**Goal**:
Print nothing but the lines from the start of the listing below through the line that contains "def wx(Y): return 1.82-.0042*max(0, Y-3)**2". Do not include the pictures.

**Source material**:
▼▼▼

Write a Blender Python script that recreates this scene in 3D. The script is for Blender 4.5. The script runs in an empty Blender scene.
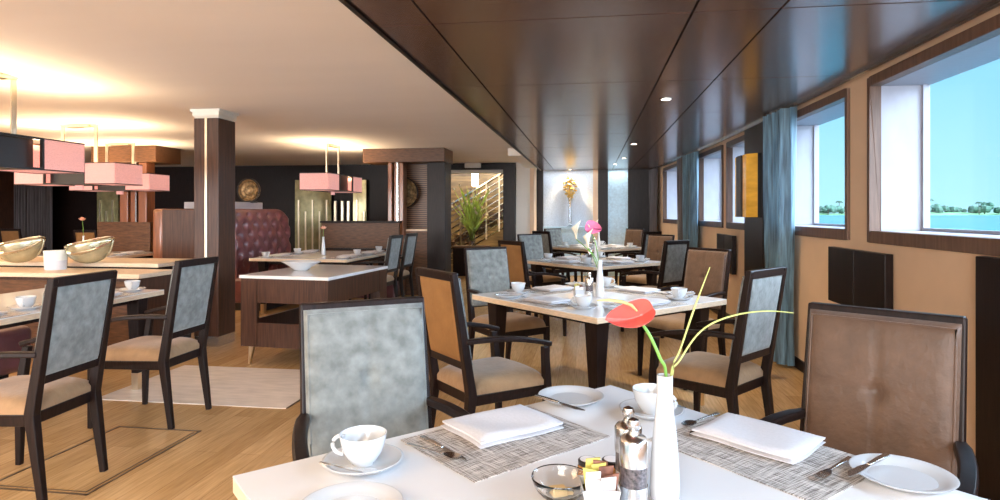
import bpy, bmesh, math, random
from mathutils import Vector, Matrix
random.seed(7)
PI = math.pi
SC = bpy.context.scene
COL = SC.collection
# ---------------------------------------------------------------- camera frame
F, CX, CY, EYE, PSI = 615.0, 500.0, 213.0, 1.35, math.radians(8.33)
cs, sn = math.cos(PSI), math.sin(PSI)
def room(lat, fwd): return (lat*cs-fwd*sn, lat*sn+fwd*cs)
def P(x, y, z):
    f = (EYE-z)*F/(y-CY); return room((x-CX)/F*f, f)
def XAT(x, Y):
    t = (x-CX)/F; return Y*(t*cs-sn)/(cs+t*sn)
def ZAT(x, y, Y):
    X = XAT(x, Y); f = -X*sn+Y*cs; return EYE-(y-CY)*f/F
def wx(Y): return 1.82-.0042*max(0, Y-3)**2

# ---------------------------------------------------------------- materials
def new_mat(name):
    m = bpy.data.materials.new(name); m.use_nodes = True
    nt = m.node_tree; b = nt.nodes['Principled BSDF']
    return m, nt, b
def coords(nt, scale=(1, 1, 1), rot=(0, 0, 0)):
    tc = nt.nodes.new('ShaderNodeTexCoord'); mp = nt.nodes.new('ShaderNodeMapping')
    nt.links.new(tc.outputs['Object'], mp.inputs[0])
    mp.inputs['Scale'].default_value = scale; mp.inputs['Rotation'].default_value = rot
    return mp
def ramp(nt, c0, c1, p0=.3, p1=.7):
    r = nt.nodes.new('ShaderNodeValToRGB')
    r.color_ramp.elements[0].color = (*c0, 1); r.color_ramp.elements[1].color = (*c1, 1)
    r.color_ramp.elements[0].position = p0; r.color_ramp.elements[1].position = p1
    return r
def mat(name, c, rough=.5, metal=0, var=.12, scale=8, stretch=(1, 1, 1), bump=0, spec=.5, bscale=None, coat=0, sheen=0, emit=0, ecol=None, trans=0, detail=4):
    m, nt, b = new_mat(name)
    b.inputs['Roughness'].default_value = rough; b.inputs['Metallic'].default_value = metal
    b.inputs['Specular IOR Level'].default_value = spec
    b.inputs['Coat Weight'].default_value = coat; b.inputs['Coat Roughness'].default_value = .12
    b.inputs['Sheen Weight'].default_value = sheen
    b.inputs['Transmission Weight'].default_value = trans
    mp = coords(nt, stretch)
    n = nt.nodes.new('ShaderNodeTexNoise'); n.inputs['Scale'].default_value = scale; n.inputs['Detail'].default_value = detail
    nt.links.new(mp.outputs[0], n.inputs['Vector'])
    lo = tuple(max(0, v*(1-var)) for v in c); hi = tuple(min(1, v*(1+var)) for v in c)
    r = ramp(nt, lo, hi); nt.links.new(n.outputs['Fac'], r.inputs[0]); nt.links.new(r.outputs[0], b.inputs['Base Color'])
    if bump:
        n2 = n
        if bscale:
            n2 = nt.nodes.new('ShaderNodeTexNoise'); n2.inputs['Scale'].default_value = bscale; nt.links.new(mp.outputs[0], n2.inputs['Vector'])
        bp = nt.nodes.new('ShaderNodeBump'); bp.inputs['Strength'].default_value = bump; bp.inputs['Distance'].default_value = .01
        nt.links.new(n2.outputs['Fac'], bp.inputs['Height']); nt.links.new(bp.outputs[0], b.inputs['Normal'])
    if emit:
        b.inputs['Emission Color'].default_value = (*(ecol or c), 1); b.inputs['Emission Strength'].default_value = emit
    return m
M = {}
M['dark'] = mat('dark_wood', (.013, .0065, .0055), .38, scale=6, stretch=(14, 14, 1), var=.45, spec=.22)
M['walnut'] = mat('walnut', (.105, .046, .020), .42, scale=5, stretch=(2, 14, 14), var=.4, spec=.35)
M['walnut_v'] = mat('walnut_upright', (.065, .027, .015), .34, scale=5, stretch=(14, 14, .8), var=.4, spec=.4)
M['frame'] = mat('window_frame_wood', (.15, .085, .058), .45, scale=5, stretch=(10, 10, 1), var=.25, spec=.35)
M['copper_wood'] = mat('reddish_wood', (.26, .095, .042), .3, scale=5, stretch=(14, 14, .6), var=.3, coat=.4)
M['suede'] = mat('suede', (.185, .196, .188), .85, scale=22, var=.28, bump=.25, bscale=60, sheen=.35, spec=.2, detail=8)  # shared chair fabric, tinted for cool window light
M['seat_suede'] = mat('seat_suede', (.31, .185, .095), .8, scale=9, var=.2, bump=.2, bscale=60, sheen=.3, spec=.25, detail=8)
M['suede_warm_shade'] = mat('suede_warm_shade', (.105, .058, .036), .5, scale=16, var=.2, bump=.25, bscale=50, sheen=.25, spec=.4, detail=8)  # same chair fabric, warm shade away from the windows painted in
M['suede_warm_lit'] = mat('suede_warm_lit', (.27, .135, .048), .7, scale=8, var=.14, bump=.15, bscale=60, spec=.3)  # same chair fabric with warm lamplight painted into its colour
M['purple_leather'] = mat('plum_leather', (.17, .060, .062), .33, scale=6, var=.2, bump=.1, coat=.2)
M['white_top'] = mat('white_laminate', (.80, .79, .80), .16, scale=3, var=.02, coat=.3)
M['edge'] = mat('oak_edge', (.70, .54, .38), .4, scale=6, stretch=(4, 4, 30), var=.12)
M['china'] = mat('white_china', (.60, .61, .63), .14, scale=2, var=.02, coat=.4)
M['linen'] = mat('white_linen', (.64, .63, .66), .9, scale=120, var=.03, bump=.12, spec=.15)
M['steel'] = mat('brushed_steel', (.62, .61, .60), .22, 1, scale=10, stretch=(1, 1, 20), var=.08)
M['brass_steel'] = mat('warm_steel', (.72, .62, .46), .28, 1, scale=8, stretch=(4, 4, 1), var=.08)
M['black'] = mat('black_lacquer', (.012, .009, .009), .4, scale=4, var=.2)
M['wall'] = mat('tan_wall', (.76, .53, .355), .8, scale=4, var=.04, bump=.05, bscale=90)
M['cream'] = mat('cream_paint', (.80, .74, .66), .8, scale=3, var=.02)
M['ceiling'] = mat('white_ceiling', (.80, .765, .74), .85, scale=1.2, stretch=(.5, 2, 1), var=.02)
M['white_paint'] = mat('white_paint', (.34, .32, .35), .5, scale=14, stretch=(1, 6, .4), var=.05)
M['pink'] = mat('pink_shade', (.54, .27, .25), .9, scale=120, var=.25, bump=.2, emit=.30, ecol=(.90, .43, .38))
M['curtain'] = mat('blue_curtain', (.13, .25, .33), .55, scale=5, stretch=(8, 8, .7), var=.45, sheen=.5)
def sheer(m, c, f):
    nt = m.node_tree; b = nt.nodes['Principled BSDF']; tr = nt.nodes.new('ShaderNodeBsdfTranslucent'); tr.inputs['Color'].default_value = (*c, 1)
    mx = nt.nodes.new('ShaderNodeMixShader'); mx.inputs[0].default_value = f; o = nt.nodes['Material Output']
    nt.links.new(b.outputs[0], mx.inputs[1]); nt.links.new(tr.outputs[0], mx.inputs[2]); nt.links.new(mx.outputs[0], o.inputs[0])
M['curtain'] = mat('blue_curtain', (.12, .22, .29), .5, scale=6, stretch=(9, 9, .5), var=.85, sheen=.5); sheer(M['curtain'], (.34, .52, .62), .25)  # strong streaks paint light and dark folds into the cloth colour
M['dark_curtain'] = mat('grey_curtain', (.10, .085, .09), .7, scale=4, stretch=(10, 10, .5), var=.4, sheen=.3)
M['amber'] = mat('amber_glass', (.50, .26, .03), .2, scale=3, stretch=(1, 1, 3), var=.4, emit=.16, ecol=(.9, .42, .04))
M['lamp_glow'] = mat('lamp_glow', (1, .9, .7), .5, emit=9, ecol=(1, .85, .6))
M['gold'] = mat('gold_leaf', (.55, .38, .14), .35, .8, scale=14, var=.5, bump=.5)
M['bronze'] = mat('antique_bronze', (.26, .17, .08), .5, .5, scale=22, var=.75, bump=.8)
M['lobby'] = mat('lobby_veneer', (.20, .13, .055), .4, scale=2, stretch=(1, 1, 8), var=.6)
M['silver_glass'] = mat('silvered_glass', (.60, .60, .56), .08, 1, scale=6, var=.15)
M['olive_glass'] = mat('olive_glass', (.36, .31, .15), .15, .3, scale=7, var=.25)
M['gold_bowl'] = mat('golden_glass', (.42, .38, .24), .14, .5, scale=8, var=.35, coat=.4)
M['bluepanel'] = mat('pale_blue_panel', (.58, .76, .86), .4, scale=25, stretch=(1, 1, 1), var=.12, bump=.1)
M['niche_paper'] = mat('woven_grey_paper', (.70, .76, .84), .6, scale=60, var=.18, bump=.3)
M['marble'] = mat('pale_marble', (.86, .76, .67), .22, scale=5, stretch=(1, 4, 1), var=.1)
M['frost'] = mat('frosted_white', (.75, .75, .70), .4, scale=3, var=.05)
M['green'] = mat('green_stem', (.16, .36, .05), .5, scale=10, var=.25)
M['palegreen'] = mat('pale_green', (.42, .46, .14), .5, scale=10, var=.25)
M['anthurium'] = mat('coral_spathe', (.85, .13, .11), .25, scale=10, var=.2, coat=.5)
M['pinkflower'] = mat('pink_flower', (.85, .17, .32), .4, scale=10, var=.2)
M['peach'] = mat('peach_flower', (.85, .42, .30), .5, scale=10, var=.2)
M['cream_flower'] = mat('cream_flower', (.80, .70, .52), .5, scale=10, var=.1)
M['spadix'] = mat('yellow_spadix', (.50, .40, .17), .6, scale=60, var=.15)
M['jam'] = mat('amber_jam', (.40, .16, .03), .2, scale=10, var=.3, coat=.6)
M['pepper'] = mat('peppercorns', (.08, .065, .07), .35, scale=160, var=.9, coat=.6)
M['salt'] = mat('salt_crystals', (.75, .73, .72), .35, scale=160, var=.3, coat=.6)
M['butter'] = mat('butter', (.80, .58, .28), .5, scale=5, var=.05)
M['sachet_brown'] = mat('brown_sachet', (.22, .09, .06), .5, scale=60, var=.5)
M['sachet_yellow'] = mat('olive_sachet', (.55, .48, .12), .5, scale=60, var=.3)
M['sachet_white'] = mat('white_sachet', (.80, .78, .80), .5, scale=60, var=.05)
M['kerb'] = mat('metal_strip', (.20, .14, .09), .3, .7, scale=5)
M['bark'] = mat('bark', (.05, .04, .02), .9)
M['leaf'] = mat('far_foliage', (.045, .11, .07), .9, scale=.4, var=.4)
M['bank'] = mat('grassy_bank', (.10, .22, .09), .95, scale=.05, var=.35)
M['leafy'] = mat('fern_green', (.42, .55, .10), .5, scale=12, var=.35)
def glass_mat(name, c, rough=.02):
    m, nt, b = new_mat(name)
    b.inputs['Base Color'].default_value = (*c, 1); b.inputs['Transmission Weight'].default_value = 1
    b.inputs['Roughness'].default_value = rough; b.inputs['IOR'].default_value = 1.45
    n = nt.nodes.new('ShaderNodeTexNoise'); n.inputs['Scale'].default_value = 3
    bp = nt.nodes.new('ShaderNodeBump'); bp.inputs['Strength'].default_value = .02
    nt.links.new(n.outputs['Fac'], bp.inputs['Height']); nt.links.new(bp.outputs[0], b.inputs['Normal'])
    return m
M['glass'] = glass_mat('clear_glass', (.97, .98, .98))
def pane_mat():
    m = bpy.data.materials.new('window_glass'); m.use_nodes = True; nt = m.node_tree; nt.nodes.clear()
    o = nt.nodes.new('ShaderNodeOutputMaterial'); t = nt.nodes.new('ShaderNodeBsdfTransparent'); g = nt.nodes.new('ShaderNodeBsdfGlossy')
    g.inputs['Roughness'].default_value = .03; t.inputs['Color'].default_value = (.97, .985, 1, 1)
    mx = nt.nodes.new('ShaderNodeMixShader'); pass
    mx.inputs[0].default_value = .035; nt.links.new(t.outputs[0], mx.inputs[1]); nt.links.new(g.outputs[0], mx.inputs[2])
    nt.links.new(mx.outputs[0], o.inputs[0]); return m
M['pane'] = pane_mat()
def ceil_wood():
    m, nt, b = new_mat('dark_ceiling_veneer')
    mp = coords(nt, (1.2, 60, 1)); n = nt.nodes.new('ShaderNodeTexNoise'); n.inputs['Scale'].default_value = 3; n.inputs['Detail'].default_value = 6
    nt.links.new(mp.outputs[0], n.inputs['Vector'])
    r = ramp(nt, (.060, .035, .027), (.135, .082, .066)); nt.links.new(n.outputs['Fac'], r.inputs[0]); nt.links.new(r.outputs[0], b.inputs['Base Color'])
    b.inputs['Roughness'].default_value = .26; b.inputs['Coat Weight'].default_value = .28; b.inputs['Coat Roughness'].default_value = .14
    bp = nt.nodes.new('ShaderNodeBump'); bp.inputs['Strength'].default_value = .10; bp.inputs['Distance'].default_value = .004
    nt.links.new(n.outputs['Fac'], bp.inputs['Height']); nt.links.new(bp.outputs[0], b.inputs['Normal'])
    return m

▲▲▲

**Output for this task**:
Write a Blender Python script that recreates this scene in 3D. The script is for Blender 4.5. The script runs in an empty Blender scene.
import bpy, bmesh, math, random
from mathutils import Vector, Matrix
random.seed(7)
PI = math.pi
SC = bpy.context.scene
COL = SC.collection
# ---------------------------------------------------------------- camera frame
F, CX, CY, EYE, PSI = 615.0, 500.0, 213.0, 1.35, math.radians(8.33)
cs, sn = math.cos(PSI), math.sin(PSI)
def room(lat, fwd): return (lat*cs-fwd*sn, lat*sn+fwd*cs)
def P(x, y, z):
    f = (EYE-z)*F/(y-CY); return room((x-CX)/F*f, f)
def XAT(x, Y):
    t = (x-CX)/F; return Y*(t*cs-sn)/(cs+t*sn)
def ZAT(x, y, Y):
    X = XAT(x, Y); f = -X*sn+Y*cs; return EYE-(y-CY)*f/F
def wx(Y): return 1.82-.0042*max(0, Y-3)**2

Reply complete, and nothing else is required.